George Brackett did certainly log the land that is now Edmonds, and sold some of the land to affiliates of the Great Northern Railway to get the railroad to come to Edmonds and build a depot here. That was a critical event in the city’s history.

But there were others who were instrumental in the creation of early Edmonds. The Roscoe family were important pioneers. Old Mill Town used to have the painted name of the Brackett & Roscoe Store, which wasn’t actually at Mill Town, but was located where the Beeson Building now stands. The Heberlein family was also important, and that name is preserved on Heberlein Road in Woodway. All three families seemed to have inter-married.
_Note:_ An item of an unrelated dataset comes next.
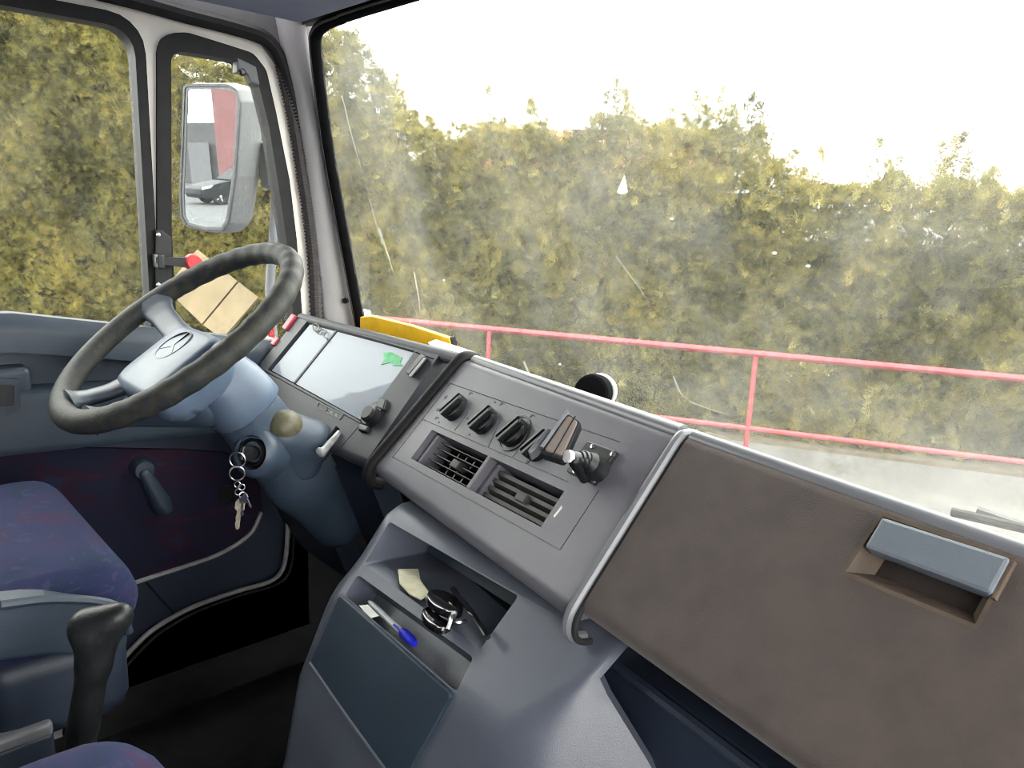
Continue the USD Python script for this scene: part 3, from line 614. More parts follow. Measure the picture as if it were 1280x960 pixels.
# black trim below the cluster down to the footwell
und = thing('knee_panel', (-1.1, .75, -.5), 'dark blue knee panel under the instrument cluster beside the steering column', 'dashboard panel')
for xa, xb in ((bl[0] - .12, WC[0] - FC.o[0] - .085), (WC[0] - FC.o[0] + .085, br_[0] - .02)):
    kp = [FC.pt(xa, vb - .004, -.05), FC.pt(xb, vb - .004, -.05)]; kp += [kp[1] + np.array([.0, .13, -.33]), kp[0] + np.array([0, .13, -.33])]
    obj('panel', loft([np.array(kp), np.array(kp) + np.array([0, .04, .02])]), 'navy_plastic', und)

#=====CONSOLE=====
con = thing('centre_console', (-.75, .55, -1.12), 'blue-grey centre console with two open trays and a dark flap', 'console')
vT = (FK.px(480, 632)[1] + FK.px(705, 780)[1]) / 2
vB = (FK.px(430, 744)[1] + FK.px(568, 866)[1]) / 2
PT, PB = FK.pt(0, vT, 0), FK.pt(0, vB, 0)
FP = face((FK.o[0], PB[1], PB[2]), X, math.radians(24))
xL0 = FK.at(480, 632)[0]; xR0 = FK.at(704, 780)[0]
xL1 = FP.at(345, 950)[0]; zL1 = FP.at(345, 950)[2]
# horizontal sections of the console, from the top down
def yf(z):
    if z >= PB[2]: return PB[1] + (PT[1] - PB[1]) * (z - PB[2]) / (PT[2] - PB[2])
    dz = PB[2] - z; return PB[1] - dz * math.tan(math.radians(24)) + .25 * max(0, dz - .18) ** 2
def xl(z): return np.interp(-z, [-PT[2], -(FK.at(440, 700)[2]), -(FP.at(400, 760)[2]), -(FP.at(370, 850)[2]), -zL1, 1.12], [xL0, FK.at(425, 716)[0], FP.at(395, 762)[0], FP.at(361, 850)[0], xL1, xL1 - .02])
print('console', PT, PB, xL0, xR0, xL1, zL1)
R0 = FP.at(698, 778); FLN = unit([.72, -.59, .36]); E0, E1 = on(708, 785, R0, FLN), on(815, 960, R0, FLN)   # the right flank leans up and to the right
print('flank', R0, E0, E1)
def section(z):
    y0, a = yf(z), xl(z); rx = R0[0] - (FLN[1] * (y0 - R0[1]) + FLN[2] * (z - R0[2])) / FLN[0]
    te = min((z - E0[2]) / (E1[2] - E0[2]), 1.6); ey_ = E0[1] + (E1[1] - E0[1]) * max(te, -.1); ex = R0[0] - (FLN[1] * (ey_ - R0[1]) + FLN[2] * (z - R0[2])) / FLN[0]; rl = .03; p = []
    ex = max(ex, rx + .012); ey_ = max(ey_, y0 + .008)
    for k in np.linspace(0, 1, 7): th = math.pi + k * math.pi / 2; p.append((a + rl + rl * math.cos(th), y0 + rl + rl * math.sin(th), z))
    r0, r1 = np.array([rx, y0]), np.array([ex, ey_]); w = min(.045, np.linalg.norm(r1 - r0) * .45); A_, B_ = r0 - [w, 0], r0 + unit(r1 - r0) * w
    for k in np.linspace(0, 1, 9): q = (1 - k) ** 2 * A_ + 2 * k * (1 - k) * r0 + k * k * B_; p.append((q[0], q[1], z))
    p += [(ex, ey_, z), (ex - .004, ey_ + .010, z), (a + .02, max(.66, y0 + .04), z), (a, max(.64, y0 + .038), z)]
    return np.array(p)
zs = [PT[2] + .004, PT[2] - .004] + list(np.linspace(PT[2] - .015, -1.12, 40))
first = section(zs[0]); first[:17, 1] += .012
cbody = loft([first] + [section(z) for z in zs[1:]])
tray = FK.pxs([(487, 652), (648, 745), (600, 812), (455, 705)])
into = unit([0, 1, -.12])
tp = FK.pts(rounded(tray, .004), 0)
tray_cut = loft([tp - into * .05, tp + into * .115])
pk = FK.pxs([(447, 718), (592, 822), (570, 864), (431, 744)])
pp3 = FK.pts(rounded(pk, .006), 0)
pinto = unit([0, .62, -.78])
pocket_cut = loft([pp3 - pinto * .05, pp3 + pinto * .05])
cbody = cut(cbody, tray_cut, pocket_cut)
obj('body', cbody, 'console_plastic', con, smooth=35)
flp = FP.pxs([(428, 744), (569, 867), (503, 985), (391, 831)])
obj('flap', slab(FP, rounded(flp, .006), -.004, .006, .002), 'flap_plastic', con, label='dark teal flap')
fp2 = [flp[0], flp[3], flp[2], flp[1]]
obj('flap_rim', tube(smoothpath([FP.pt(*lerp(q, q, 0), .005) for q in [flp[3] + [.0, .002], lerp(flp[3], flp[2], .5) + [-.0005, 0], flp[2]]], 6), .003, 8), 'console_plastic', con)
obj('tray_liner', loft([FK.pts(inset(tray, .006), 0) + into * .10 - FK.n * 0, FK.pts(inset(tray, .006), 0) + into * .114]), 'flap_plastic', con)
# things lying in the trays
FTF = Frame(FK.at(455, 705) + into * 0.0, X, np.cross(X, into))
npx = [(498, 708), (523, 708), (526, 722), (538, 738), (527, 745), (513, 738), (500, 725)]
nt = FTF.pxs(npx, .012)
note = thing('paper_note', FTF.pt(*np.mean(nt, 0), 0), 'small curled yellowed paper note in the upper console tray', 'paper note')
nr = [FTF.pt(u, v, .006 + .030 * max(0, (v - nt[4][1])) ) for u, v in nt]
obj('sheet', loft([np.array(nr), np.array(nr) + FTF.n * .0012]), 'note_paper', note)
sg = thing('sunglasses', FTF.at(556, 755, .01), 'folded black sunglasses lying in the upper console tray', 'sunglasses')
cu, cv = FTF.px(556, 752, .020)
def oval(cu, cv, a, b, rot, h0, h1, bev=.003, n=28):
    t = np.linspace(0, 2 * np.pi, n, endpoint=False); p = np.stack([a * np.cos(t), b * np.sin(t)], 1); c, s = math.cos(rot), math.sin(rot)
    p = p @ np.array([[c, s], [-s, c]]) + [cu, cv]; return slab(FTF, p, h0, h1, bev)
obj('lens', oval(cu, cv, .034, .020, -.25, .014, .022), 'shiny_black', sg); obj('lens', oval(cu + .012, cv - .022, .030, .014, -.3, .003, .010), 'shiny_black', sg)
obj('bridge', tube(smoothpath([FTF.pt(cu + .028, cv - .012, .016), FTF.pt(cu + .038, cv - .020, .016), FTF.pt(cu + .046, cv - .030, .010)], 5), .003, 8), 'steel', sg)
t0, t1 = FTF.at(566, 736, .03), FTF.at(610, 797, .014)
obj('temple', tube(smoothpath([t0, lerp(t0, t1, .5) + FTF.n * .002, t1], 6), .0035, 8), 'shiny_black', sg)
obj('temple', tube(smoothpath([FTF.at(540, 762, .008), FTF.at(556, 772, .010), FTF.at(572, 778, .010), FTF.at(582, 776, .01)], 6), .0022, 8), 'steel', sg, label='chrome wire temple')
FPK = FK.moved(-.014)
pen = thing('ballpoint_pen', FPK.at(490, 778), 'clear ballpoint pen with blue cap in the console slot above the flap', 'pen')
pa, pb, pc = FPK.at(461, 752), FPK.at(502, 789), FPK.at(519, 805)
obj('barrel', tube([pa, lerp(pa, pb, .1), pb], [.002, .0042, .0042], 10), 'pen_clear', pen)
obj('cap', tube([pb, lerp(pb, pc, .2), lerp(pb, pc, .7), pc], [.0046, .0064, .0062, .004], 12), 'pen_blue', pen, label='blue pen cap')
obj('cap_clip', tube([lerp(pb, pc, .6) + FPK.n * .006, lerp(pa, pb, .85) + FPK.n * .006], .0014, 6), 'pen_blue', pen)
lbp = FPK.moved(.010).pxs([(449, 757), (460, 756), (474, 770), (462, 773)])
lb = obj('paper_scrap', slab(FPK.moved(.010), lbp, 0, .0006), 'white_paper', None, label='small white printed scrap beside the pen in the console slot', cat='paper scrap', smooth=False)

# ------------------------------------------------------------------ phone holder on its ball mount
pm = thing('phone_holder', FD.pt(-.09, -.075, 0), 'brown-grey phone holder on a black ball mount screwed to the dash', 'phone holder')
plate = FD.pxs([(739, 553.5), (774.5, 567), (745, 608), (711, 592)])
obj('mount_plate', slab(FD, rounded(plate, .002), 0, .007, .002), 'black_plastic', pm)
for q in [(741, 558), (766, 568), (742, 601), (719, 589)]: obj('screw', lathe(FD, *FD.px(*q, .007), [(.001, .006), (.0032, .006), (.003, .0085), (.001, .009)], 12), 'steel', pm)
bu, bv = FD.px(738, 580, .02)
obj('ball_base', lathe(FD, bu, bv, [(.001, .004), (.0165, .004), (.0155, .009), (.0135, .016), (.014, .022), (.010, .030), (.001, .033)], 26), 'worn_black', pm)
bt = FD.pt(bu, bv, .030); neck = FD.at(713, 571, .050)
obj('ball_arm', tube(smoothpath([bt, lerp(bt, neck, .5), neck], 6), [.0105] * 3 + [.009] * 3 + [.0075] * 4 + [.007] * 3, 14), 'black_plastic', pm)
ar2 = FD.at(728, 592, .026); obj('clamp_arm', tm(hull([(FD.at(718, 577, .044), .007), (FD.at(730, 598, .012), .006)], 14)), 'worn_black', pm)
obj('silver_collar', tube([lerp(neck, bt, .04), lerp(neck, bt, -.25)], [.0075, .0075], 8), 'white_plastic', pm, label='white collar')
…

It is possible that the names of George Brackett’s ox and dog found their way into the incorporation papers of Edmonds, as the myth suggests, but the area was active enough that two valid signers would have been found soon enough.

The Yost family became important in Edmonds soon after incorporation. The Yost bus garage became Old Mill Town, and everyone knows Yost Park.

The building of Edmonds, like almost everywhere, was done by many people working together. The problem is that the creation myth sometimes gets in the way of the real history.

Tim Raetzloff operates Abarim Business Computers at Harbor Square in Edmonds. What he writes combines his sense of history and his sense of numbers. Neither he nor Abarim have an investment in any of the companies mentioned in this column.